Ocurre en un parpadeo. Con precisión despiertan y nos despiertan una mañana con pequeñas explosiones de morado donde hubo gris por varios meses. Viviendo su parte en el ciclo eterno se brindan sin modestia, frescas y serenas, celebrando una vez más el triunfo de la vida.
Nosotros, los de acá, poco entendemos de estar enraizados, de penetrar profundo en la Tierra y sentir savia corriendo por decenas de brazos que se estiran para sentir el Sol, de respirar del aire lo que los otros han exhalado. Olvidamos pronto lo que es ser uno con tierra, agua y aire. Pero ellas nos lo recuerdan a su muy colorida y jacarandosa manera. No son las únicas, pero para los que vivimos del lado de arriba del concreto, son las más notorias.

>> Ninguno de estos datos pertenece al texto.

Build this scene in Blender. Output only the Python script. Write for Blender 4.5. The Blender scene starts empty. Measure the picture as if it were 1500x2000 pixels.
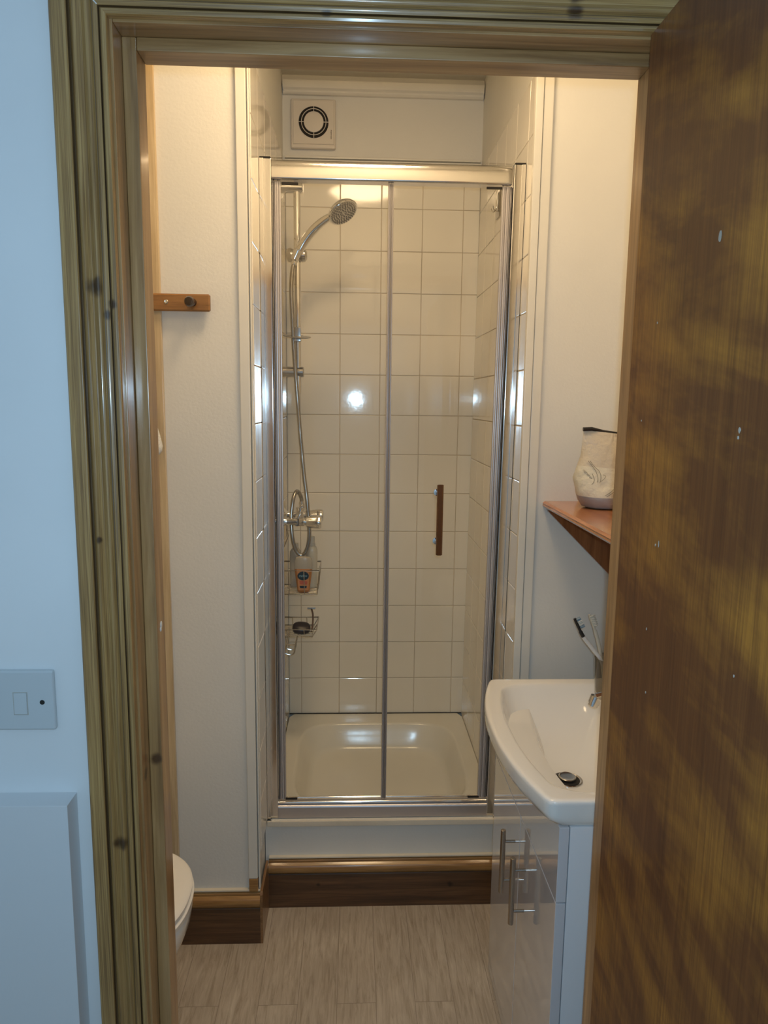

La fiesta dura unas semanas; las suficientes para que les dediquemos fotografías, sonrisas y palabras, las precisas para que ellas cumplan su parte y persistan, besando al viento con sus mil labios morados. Cerca del final, si somos afortunados, el viento ayudará a que caiga sobre nosotros una suave lluvia de flores. Tal vez sólo nos parezca bello. Tal vez entendamos que no necesitamos nada más y por un instante veamos el mundo de otro color. Morado, quizás.